Exclude the pictures and reproduce the remaining data exactly as written.

# SUPPLIED MATERIAL

(begin)

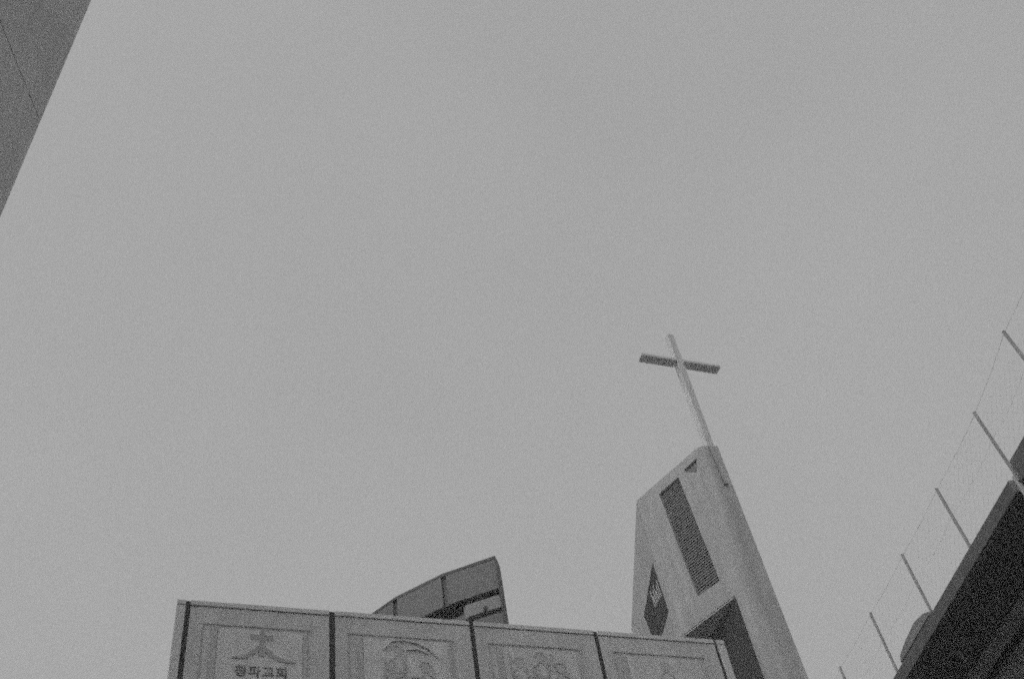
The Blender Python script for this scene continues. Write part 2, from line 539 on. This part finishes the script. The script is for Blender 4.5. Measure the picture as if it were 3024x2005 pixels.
obj('end_wall', ring(A0 - 0.25, A0 - 0.01, RR - 0.5, RR + 0.012, 0, 18.56, 1), M['drum_dark'], dr)
def sector(rr, z0, z1, a0=A0, a1=-129.5):
    plan = [rp(a0 + (a1 - a0) * i / 16, rr, 0) for i in range(17)]
    far = plan[-1] + az(-10) * 5
    near = plan[0] + az(-10) * 5
    return prism(plan + [far, near], z0, z1)
obj('wall', sector(RR - 0.42, 0, 18.46, A0 + 0.05), M['drum_dark'], dr)
obj('soffit', ring(A0 + 0.02, -129.5, RR - 0.42, RR - 0.16, 17.62, 17.66, 24), M['drum_dark'], dr)
# pale slab with a rounded end
A = [A0 + 0.02 + 6.2 * i / 6 for i in range(7)]
outer = [rp(a, RR, 0) for a in A]
inner = [rp(a, RR - 0.41, 0) for a in reversed(A)]
mid = rp(A[-1], RR - 0.2, 0)
cap = [mid + (az(A[-1]) * math.cos(x) + az(A[-1] + 90) * math.sin(x)) * 0.2 for x in [math.pi * i / 8 for i in range(1, 8)]]
sl = obj('balcony_slab', prism(outer + cap + inner, 17.0, 17.36), M['drum_light'], dr, smooth=True)
obj('vent', ring(-171.6, -170.9, RR, RR + 0.04, 17.0, 17.12, 2), M['joint'], sl)
obj('lower_wall', ring(A0 + 0.02, -168.5, RR - 0.41, RR - 0.03, 0, 16.86, 8), M['drum_panel'], dr)
obj('ledge', ring(A0 + 0.02, -168.8, RR - 0.41, RR - 0.10, 16.863, 16.997, 8), M['drum_dark'], dr)
obj('lower_wall', ring(-167.2, -129.5, RR - 0.41, RR - 0.2, 0, 17.25, 12), M['drum_panel'], dr)

# ------------------------------------------------------------------ right building: dark eave overhead
uR = az(-14.4)
nR_out = Vector((-0.96858, -0.24869, 0))               # outwards, towards the lane
FR = Frame((8.7172, 2.2382), uR, nR_out)
rb = thing('dark_building', 'near black building with deep eave overhanging the lane at lower right', 'building', FR(9, 0, -5))
for a, b in ((9.95, 12.146), (12.154, 14.396), (14.404, 18.4)):
    obj('fascia', box(FR, a, b, 10.035, 10.25, -0.12, 0), M['fascia'], rb)
obj('fascia', box(FR, -3, 6.0, 10.06, 10.40, -0.12, 0), M['fascia'], rb)
obj('fascia', box(FR, 6.008, 9.74, 10.06, 10.40, -0.12, 0), M['fascia'], rb)
obj('soffit', box(FR, 9.95, 18.4, 10.045, 10.09, -1.12, -0.123), M['black'], rb)
obj('soffit', box(FR, -3, 9.74, 10.07, 10.12, -1.12, -0.123), M['black'], rb)
obj('eave_beam', box(FR, -3, 18.4, 9.985, 10.14, -1.42, -1.125), M['beam'], rb)
obj('soffit', box(FR, -3, 18.4, 10.06, 10.14, -1.70, -1.425), M['black'], rb)
obj('wall', box(FR, -3, 18.4, 0, 10.14, -8, -1.705), M['wall_dark'], rb)
obj('roof', box(FR, -3, 18.4, 10.143, 10.24, -8, -0.125), M['roof'], rb)
obj('end_panel', box(FR, 9.945, 9.952, 10.04, 10.245, -0.8, 0.012), M['beam'], rb)
pb = bmesh.new()
tube(pb, FR(9.845, 0, -0.03), FR(9.845, 10.22, -0.03), 0.042, 12)
obj('downpipe', pb, M['pipe'], rb, smooth=True)
pb = bmesh.new()
tube(pb, FR(13.66, 9.78, -0.62), FR(13.66, 10.06, -0.62), 0.016, 8)
obj('hanging_rod', pb, M['pipe'], rb)

rx = thing('roof_housing', 'low rounded grey housing sitting on the dark roof edge beside a fence post', 'housing', FR(13.65, 10.25, -0.2))
hb = plate(FR, [(13.00, 10.253), (14.40, 10.253), (14.38, 10.33), (14.28, 10.41), (13.95, 10.46), (13.55, 10.49), (13.25, 10.43), (13.05, 10.34)], -0.55, -0.002)
obj('cover', hb, M['housing'], rx, smooth=True, bevel=0.03)

# roof safety fence
fe = thing('roof_fence', 'thin steel wire fence on slender posts along the dark roof edge', 'fence', FR(12, 10.25, -0.05))
posts = [(5.4, 11.80, -0.02), (6.9, 11.74, -0.02), (8.46, 11.63, -0.02), (9.80, 11.42, -0.02), (11.40, 11.40, -0.03), (12.99, 11.40, -0.03), (14.62, 11.43, -0.03), (16.35, 11.48, -0.03), (18.0, 11.48, -0.03)]
for s, zt, d in posts:
    pb = bmesh.new()
    tube(pb, FR(s, 10.16 if s > 9.9 else 10.10, d), FR(s, zt, d), 0.024, 10)
    obj('post', pb, M['galv'], fe, smooth=True)
for fr_ in (1.0, 0.55):
    wb = bmesh.new()
    for (s0, z0, d0), (s1, z1, d1) in zip(posts, posts[1:]):
        za, zb_ = 10.25 + (z0 - 10.25) * fr_, 10.25 + (z1 - 10.25) * fr_
        for k in range(4):
            sag = lambda f: -0.05 * 4 * f * (1 - f) * (1.0 if fr_ < 1 else 0.5)
            f0, f1 = k / 4, (k + 1) / 4
            tube(wb, FR(s0 + (s1 - s0) * f0, za + (zb_ - za) * f0 + sag(f0) - 0.02, d0), FR(s0 + (s1 - s0) * f1, za + (zb_ - za) * f1 + sag(f1) - 0.02, d1), 0.0018 if fr_ == 1.0 else 0.0009, 5)
    obj('wire', wb, M['galv'], fe)
nb = bmesh.new()
s = 5.0
while s < 18.0:
    for sg in (1, -1):
        a, b = (s, s + 1.05) if sg > 0 else (s + 1.05, s)
        tube(nb, FR(a, 10.27, -0.035), FR(b, 11.34, -0.035), 0.0006, 3)
    s += 0.16
net = obj('netting', nb, M['galv'], fe)
net['kind'] = 'stuff'

# ------------------------------------------------------------------ thin overcast haze between the buildings and the camera
hz = obj('haze', prism([(-203, -203), (203, -203), (203, 203), (-203, 203)], -1.6, 31.0), M['asphalt'])
hm = bpy.data.materials.new('haze')
hm.use_nodes = True
hn = hm.node_tree
hn.nodes.clear()
ho = hn.nodes.new('ShaderNodeOutputMaterial')
pv = hn.nodes.new('ShaderNodeVolumePrincipled')
pv.inputs['Color'].default_value = (0.9, 0.9, 0.9, 1)
pv.inputs['Density'].default_value = 0.004
pv.inputs['Anisotropy'].default_value = 0.2
hn.links.new(pv.outputs[0], ho.inputs['Volume'])
hz.data.materials.clear()
hz.data.materials.append(hm)
hz['kind'] = 'stuff'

(end)

# WRITTEN SOLUTION
The Blender Python script for this scene continues. Write part 2, from line 539 on. This part finishes the script. The script is for Blender 4.5. Measure the picture as if it were 3024x2005 pixels.
obj('end_wall', ring(A0 - 0.25, A0 - 0.01, RR - 0.5, RR + 0.012, 0, 18.56, 1), M['drum_dark'], dr)
def sector(rr, z0, z1, a0=A0, a1=-129.5):
    plan = [rp(a0 + (a1 - a0) * i / 16, rr, 0) for i in range(17)]
    far = plan[-1] + az(-10) * 5
    near = plan[0] + az(-10) * 5
    return prism(plan + [far, near], z0, z1)
obj('wall', sector(RR - 0.42, 0, 18.46, A0 + 0.05), M['drum_dark'], dr)
obj('soffit', ring(A0 + 0.02, -129.5, RR - 0.42, RR - 0.16, 17.62, 17.66, 24), M['drum_dark'], dr)
# pale slab with a rounded end
A = [A0 + 0.02 + 6.2 * i / 6 for i in range(7)]
outer = [rp(a, RR, 0) for a in A]
inner = [rp(a, RR - 0.41, 0) for a in reversed(A)]
mid = rp(A[-1], RR - 0.2, 0)
cap = [mid + (az(A[-1]) * math.cos(x) + az(A[-1] + 90) * math.sin(x)) * 0.2 for x in [math.pi * i / 8 for i in range(1, 8)]]
sl = obj('balcony_slab', prism(outer + cap + inner, 17.0, 17.36), M['drum_light'], dr, smooth=True)
obj('vent', ring(-171.6, -170.9, RR, RR + 0.04, 17.0, 17.12, 2), M['joint'], sl)
obj('lower_wall', ring(A0 + 0.02, -168.5, RR - 0.41, RR - 0.03, 0, 16.86, 8), M['drum_panel'], dr)
obj('ledge', ring(A0 + 0.02, -168.8, RR - 0.41, RR - 0.10, 16.863, 16.997, 8), M['drum_dark'], dr)
obj('lower_wall', ring(-167.2, -129.5, RR - 0.41, RR - 0.2, 0, 17.25, 12), M['drum_panel'], dr)

# ------------------------------------------------------------------ right building: dark eave overhead
uR = az(-14.4)
nR_out = Vector((-0.96858, -0.24869, 0))               # outwards, towards the lane
FR = Frame((8.7172, 2.2382), uR, nR_out)
rb = thing('dark_building', 'near black building with deep eave overhanging the lane at lower right', 'building', FR(9, 0, -5))
for a, b in ((9.95, 12.146), (12.154, 14.396), (14.404, 18.4)):
    obj('fascia', box(FR, a, b, 10.035, 10.25, -0.12, 0), M['fascia'], rb)
obj('fascia', box(FR, -3, 6.0, 10.06, 10.40, -0.12, 0), M['fascia'], rb)
obj('fascia', box(FR, 6.008, 9.74, 10.06, 10.40, -0.12, 0), M['fascia'], rb)
obj('soffit', box(FR, 9.95, 18.4, 10.045, 10.09, -1.12, -0.123), M['black'], rb)
obj('soffit', box(FR, -3, 9.74, 10.07, 10.12, -1.12, -0.123), M['black'], rb)
obj('eave_beam', box(FR, -3, 18.4, 9.985, 10.14, -1.42, -1.125), M['beam'], rb)
obj('soffit', box(FR, -3, 18.4, 10.06, 10.14, -1.70, -1.425), M['black'], rb)
obj('wall', box(FR, -3, 18.4, 0, 10.14, -8, -1.705), M['wall_dark'], rb)
obj('roof', box(FR, -3, 18.4, 10.143, 10.24, -8, -0.125), M['roof'], rb)
obj('end_panel', box(FR, 9.945, 9.952, 10.04, 10.245, -0.8, 0.012), M['beam'], rb)
pb = bmesh.new()
tube(pb, FR(9.845, 0, -0.03), FR(9.845, 10.22, -0.03), 0.042, 12)
obj('downpipe', pb, M['pipe'], rb, smooth=True)
pb = bmesh.new()
tube(pb, FR(13.66, 9.78, -0.62), FR(13.66, 10.06, -0.62), 0.016, 8)
obj('hanging_rod', pb, M['pipe'], rb)

rx = thing('roof_housing', 'low rounded grey housing sitting on the dark roof edge beside a fence post', 'housing', FR(13.65, 10.25, -0.2))
hb = plate(FR, [(13.00, 10.253), (14.40, 10.253), (14.38, 10.33), (14.28, 10.41), (13.95, 10.46), (13.55, 10.49), (13.25, 10.43), (13.05, 10.34)], -0.55, -0.002)
obj('cover', hb, M['housing'], rx, smooth=True, bevel=0.03)

# roof safety fence
fe = thing('roof_fence', 'thin steel wire fence on slender posts along the dark roof edge', 'fence', FR(12, 10.25, -0.05))
posts = [(5.4, 11.80, -0.02), (6.9, 11.74, -0.02), (8.46, 11.63, -0.02), (9.80, 11.42, -0.02), (11.40, 11.40, -0.03), (12.99, 11.40, -0.03), (14.62, 11.43, -0.03), (16.35, 11.48, -0.03), (18.0, 11.48, -0.03)]
for s, zt, d in posts:
    pb = bmesh.new()
    tube(pb, FR(s, 10.16 if s > 9.9 else 10.10, d), FR(s, zt, d), 0.024, 10)
    obj('post', pb, M['galv'], fe, smooth=True)
for fr_ in (1.0, 0.55):
    wb = bmesh.new()
    for (s0, z0, d0), (s1, z1, d1) in zip(posts, posts[1:]):
        za, zb_ = 10.25 + (z0 - 10.25) * fr_, 10.25 + (z1 - 10.25) * fr_
        for k in range(4):
            sag = lambda f: -0.05 * 4 * f * (1 - f) * (1.0 if fr_ < 1 else 0.5)
            f0, f1 = k / 4, (k + 1) / 4
            tube(wb, FR(s0 + (s1 - s0) * f0, za + (zb_ - za) * f0 + sag(f0) - 0.02, d0), FR(s0 + (s1 - s0) * f1, za + (zb_ - za) * f1 + sag(f1) - 0.02, d1), 0.0018 if fr_ == 1.0 else 0.0009, 5)
    obj('wire', wb, M['galv'], fe)
nb = bmesh.new()
s = 5.0
while s < 18.0:
    for sg in (1, -1):
        a, b = (s, s + 1.05) if sg > 0 else (s + 1.05, s)
        tube(nb, FR(a, 10.27, -0.035), FR(b, 11.34, -0.035), 0.0006, 3)
    s += 0.16
net = obj('netting', nb, M['galv'], fe)
net['kind'] = 'stuff'

# ------------------------------------------------------------------ thin overcast haze between the buildings and the camera
hz = obj('haze', prism([(-203, -203), (203, -203), (203, 203), (-203, 203)], -1.6, 31.0), M['asphalt'])
hm = bpy.data.materials.new('haze')
hm.use_nodes = True
hn = hm.node_tree
hn.nodes.clear()
ho = hn.nodes.new('ShaderNodeOutputMaterial')
pv = hn.nodes.new('ShaderNodeVolumePrincipled')
pv.inputs['Color'].default_value = (0.9, 0.9, 0.9, 1)
pv.inputs['Density'].default_value = 0.004
pv.inputs['Anisotropy'].default_value = 0.2
hn.links.new(pv.outputs[0], ho.inputs['Volume'])
hz.data.materials.clear()
hz.data.materials.append(hm)
hz['kind'] = 'stuff'